# WHAT THE TASK REQUIRES
Write out the lines from the top of the material through the line with "OCC.append((G(345, 700).x, G(345, 700).y, 110))", exactly and with nothing added.

# DATA
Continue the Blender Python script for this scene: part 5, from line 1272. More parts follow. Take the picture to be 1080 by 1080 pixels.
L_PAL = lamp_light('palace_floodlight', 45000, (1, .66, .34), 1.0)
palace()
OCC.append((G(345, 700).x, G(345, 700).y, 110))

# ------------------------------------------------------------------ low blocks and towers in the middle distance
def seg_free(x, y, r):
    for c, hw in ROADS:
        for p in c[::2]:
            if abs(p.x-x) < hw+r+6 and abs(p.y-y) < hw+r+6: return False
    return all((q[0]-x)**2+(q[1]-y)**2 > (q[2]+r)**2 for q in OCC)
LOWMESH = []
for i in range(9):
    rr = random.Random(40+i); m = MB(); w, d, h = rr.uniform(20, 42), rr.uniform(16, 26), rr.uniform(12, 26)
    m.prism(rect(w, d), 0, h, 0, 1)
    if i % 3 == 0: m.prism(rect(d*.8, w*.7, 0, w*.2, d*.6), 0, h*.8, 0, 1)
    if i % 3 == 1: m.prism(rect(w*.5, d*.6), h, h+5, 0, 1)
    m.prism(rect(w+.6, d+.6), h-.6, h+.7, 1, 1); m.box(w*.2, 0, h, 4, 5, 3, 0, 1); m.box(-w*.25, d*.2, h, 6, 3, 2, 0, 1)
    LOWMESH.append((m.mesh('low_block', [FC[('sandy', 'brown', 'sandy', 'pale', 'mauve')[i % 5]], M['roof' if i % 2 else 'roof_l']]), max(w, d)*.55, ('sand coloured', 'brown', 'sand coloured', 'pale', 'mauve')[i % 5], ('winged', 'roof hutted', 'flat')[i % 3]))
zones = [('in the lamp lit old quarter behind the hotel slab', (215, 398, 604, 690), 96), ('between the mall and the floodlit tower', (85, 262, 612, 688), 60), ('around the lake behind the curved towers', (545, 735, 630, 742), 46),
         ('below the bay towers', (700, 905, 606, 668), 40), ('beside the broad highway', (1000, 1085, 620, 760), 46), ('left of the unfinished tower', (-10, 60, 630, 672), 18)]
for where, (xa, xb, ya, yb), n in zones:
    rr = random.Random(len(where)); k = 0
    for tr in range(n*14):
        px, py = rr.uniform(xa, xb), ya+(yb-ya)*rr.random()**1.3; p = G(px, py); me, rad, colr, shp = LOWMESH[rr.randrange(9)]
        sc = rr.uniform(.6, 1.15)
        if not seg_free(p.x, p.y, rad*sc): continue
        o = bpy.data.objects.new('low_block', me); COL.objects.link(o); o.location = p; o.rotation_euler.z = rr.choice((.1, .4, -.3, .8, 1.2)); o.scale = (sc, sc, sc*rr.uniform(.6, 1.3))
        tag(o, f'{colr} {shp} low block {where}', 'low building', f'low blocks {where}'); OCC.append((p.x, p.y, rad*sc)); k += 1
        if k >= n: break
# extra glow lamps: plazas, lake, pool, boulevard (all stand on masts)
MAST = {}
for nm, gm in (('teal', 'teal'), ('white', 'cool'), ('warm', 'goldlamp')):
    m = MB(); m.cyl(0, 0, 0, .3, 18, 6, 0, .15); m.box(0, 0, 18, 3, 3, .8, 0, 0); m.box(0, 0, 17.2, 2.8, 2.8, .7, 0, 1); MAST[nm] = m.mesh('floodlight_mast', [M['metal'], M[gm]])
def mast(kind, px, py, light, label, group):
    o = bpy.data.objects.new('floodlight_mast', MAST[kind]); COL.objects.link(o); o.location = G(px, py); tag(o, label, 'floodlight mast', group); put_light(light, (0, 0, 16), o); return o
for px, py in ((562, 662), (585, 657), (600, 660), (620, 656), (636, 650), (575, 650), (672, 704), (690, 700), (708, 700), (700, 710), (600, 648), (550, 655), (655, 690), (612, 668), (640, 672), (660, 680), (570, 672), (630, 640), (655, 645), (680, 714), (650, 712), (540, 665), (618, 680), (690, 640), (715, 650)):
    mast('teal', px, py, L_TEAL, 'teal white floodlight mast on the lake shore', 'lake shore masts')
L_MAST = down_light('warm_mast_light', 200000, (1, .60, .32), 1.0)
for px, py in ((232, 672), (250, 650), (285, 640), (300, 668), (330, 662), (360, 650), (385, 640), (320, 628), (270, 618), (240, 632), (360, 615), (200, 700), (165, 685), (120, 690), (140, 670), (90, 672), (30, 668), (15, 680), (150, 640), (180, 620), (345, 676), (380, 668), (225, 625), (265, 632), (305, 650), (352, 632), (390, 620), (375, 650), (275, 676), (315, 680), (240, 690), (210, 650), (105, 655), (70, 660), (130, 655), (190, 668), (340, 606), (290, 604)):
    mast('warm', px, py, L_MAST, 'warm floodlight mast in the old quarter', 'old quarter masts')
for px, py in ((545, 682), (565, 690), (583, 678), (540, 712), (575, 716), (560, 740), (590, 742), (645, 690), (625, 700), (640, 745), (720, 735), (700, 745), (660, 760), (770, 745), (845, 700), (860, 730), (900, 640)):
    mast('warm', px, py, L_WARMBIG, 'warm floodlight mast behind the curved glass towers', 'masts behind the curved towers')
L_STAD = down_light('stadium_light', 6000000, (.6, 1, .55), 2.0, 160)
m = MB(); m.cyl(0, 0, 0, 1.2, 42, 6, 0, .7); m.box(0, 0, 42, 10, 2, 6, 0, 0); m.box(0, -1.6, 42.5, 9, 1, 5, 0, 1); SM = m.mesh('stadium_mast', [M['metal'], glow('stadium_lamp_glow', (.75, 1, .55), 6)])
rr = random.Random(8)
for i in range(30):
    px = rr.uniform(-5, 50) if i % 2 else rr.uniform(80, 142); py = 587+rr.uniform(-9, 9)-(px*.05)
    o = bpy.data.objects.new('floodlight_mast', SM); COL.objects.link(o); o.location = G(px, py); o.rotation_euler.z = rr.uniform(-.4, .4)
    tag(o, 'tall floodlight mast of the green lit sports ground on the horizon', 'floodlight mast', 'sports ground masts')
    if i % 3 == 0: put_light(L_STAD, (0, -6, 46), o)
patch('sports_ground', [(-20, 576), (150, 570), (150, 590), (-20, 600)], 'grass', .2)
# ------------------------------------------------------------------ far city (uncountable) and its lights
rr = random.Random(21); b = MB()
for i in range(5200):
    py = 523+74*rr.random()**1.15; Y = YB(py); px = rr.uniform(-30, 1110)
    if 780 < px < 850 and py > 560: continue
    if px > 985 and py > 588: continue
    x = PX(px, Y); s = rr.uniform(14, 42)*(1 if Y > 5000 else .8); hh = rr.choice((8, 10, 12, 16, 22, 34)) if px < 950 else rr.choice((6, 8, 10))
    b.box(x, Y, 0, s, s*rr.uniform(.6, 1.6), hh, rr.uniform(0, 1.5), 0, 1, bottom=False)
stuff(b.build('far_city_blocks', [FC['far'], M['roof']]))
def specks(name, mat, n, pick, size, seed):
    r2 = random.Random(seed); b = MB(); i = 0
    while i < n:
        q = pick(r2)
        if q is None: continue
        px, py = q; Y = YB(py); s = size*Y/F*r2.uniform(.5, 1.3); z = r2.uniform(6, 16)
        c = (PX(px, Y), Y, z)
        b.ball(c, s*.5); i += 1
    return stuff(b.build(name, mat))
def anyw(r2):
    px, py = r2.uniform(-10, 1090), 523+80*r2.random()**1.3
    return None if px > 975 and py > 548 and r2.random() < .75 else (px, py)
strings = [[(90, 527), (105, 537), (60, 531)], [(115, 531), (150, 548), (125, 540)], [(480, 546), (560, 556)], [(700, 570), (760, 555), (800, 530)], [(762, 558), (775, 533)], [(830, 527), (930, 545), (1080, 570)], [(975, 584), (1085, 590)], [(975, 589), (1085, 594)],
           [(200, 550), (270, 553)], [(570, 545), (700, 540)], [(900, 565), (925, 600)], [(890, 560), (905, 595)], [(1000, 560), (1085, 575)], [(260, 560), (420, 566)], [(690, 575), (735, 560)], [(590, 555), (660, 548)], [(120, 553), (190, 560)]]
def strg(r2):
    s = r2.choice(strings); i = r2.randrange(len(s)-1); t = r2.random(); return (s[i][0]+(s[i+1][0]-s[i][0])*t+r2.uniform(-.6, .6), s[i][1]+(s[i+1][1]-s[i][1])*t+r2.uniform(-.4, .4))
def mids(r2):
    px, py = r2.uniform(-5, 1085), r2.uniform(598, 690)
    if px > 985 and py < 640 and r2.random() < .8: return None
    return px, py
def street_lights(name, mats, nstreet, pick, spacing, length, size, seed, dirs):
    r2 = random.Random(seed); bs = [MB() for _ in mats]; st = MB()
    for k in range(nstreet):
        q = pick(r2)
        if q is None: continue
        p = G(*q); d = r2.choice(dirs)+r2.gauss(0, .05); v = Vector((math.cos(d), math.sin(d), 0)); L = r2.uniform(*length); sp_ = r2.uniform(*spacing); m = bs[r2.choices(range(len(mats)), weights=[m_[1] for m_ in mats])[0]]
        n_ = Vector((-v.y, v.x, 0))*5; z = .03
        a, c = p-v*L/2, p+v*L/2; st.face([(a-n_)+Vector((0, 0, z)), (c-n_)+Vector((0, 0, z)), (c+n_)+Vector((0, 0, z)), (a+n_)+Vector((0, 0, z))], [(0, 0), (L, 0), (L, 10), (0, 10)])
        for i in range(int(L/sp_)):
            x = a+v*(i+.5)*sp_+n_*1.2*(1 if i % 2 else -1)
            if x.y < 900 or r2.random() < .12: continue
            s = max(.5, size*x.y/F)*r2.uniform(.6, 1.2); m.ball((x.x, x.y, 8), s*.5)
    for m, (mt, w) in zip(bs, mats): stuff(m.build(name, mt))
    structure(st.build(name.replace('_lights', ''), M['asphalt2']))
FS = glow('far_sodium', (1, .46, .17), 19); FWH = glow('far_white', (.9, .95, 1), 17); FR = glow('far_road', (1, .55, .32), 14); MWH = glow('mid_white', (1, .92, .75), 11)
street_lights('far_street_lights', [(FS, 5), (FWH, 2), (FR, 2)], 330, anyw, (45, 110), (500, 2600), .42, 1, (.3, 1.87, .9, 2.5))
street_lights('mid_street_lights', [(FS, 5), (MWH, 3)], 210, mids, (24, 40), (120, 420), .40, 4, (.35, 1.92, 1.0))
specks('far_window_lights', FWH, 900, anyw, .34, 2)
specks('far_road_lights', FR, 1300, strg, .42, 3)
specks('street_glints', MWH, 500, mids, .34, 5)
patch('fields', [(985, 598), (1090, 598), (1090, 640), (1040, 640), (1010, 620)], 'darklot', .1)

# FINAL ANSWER
Continue the Blender Python script for this scene: part 5, from line 1272. More parts follow. Take the picture to be 1080 by 1080 pixels.
L_PAL = lamp_light('palace_floodlight', 45000, (1, .66, .34), 1.0)
palace()
OCC.append((G(345, 700).x, G(345, 700).y, 110))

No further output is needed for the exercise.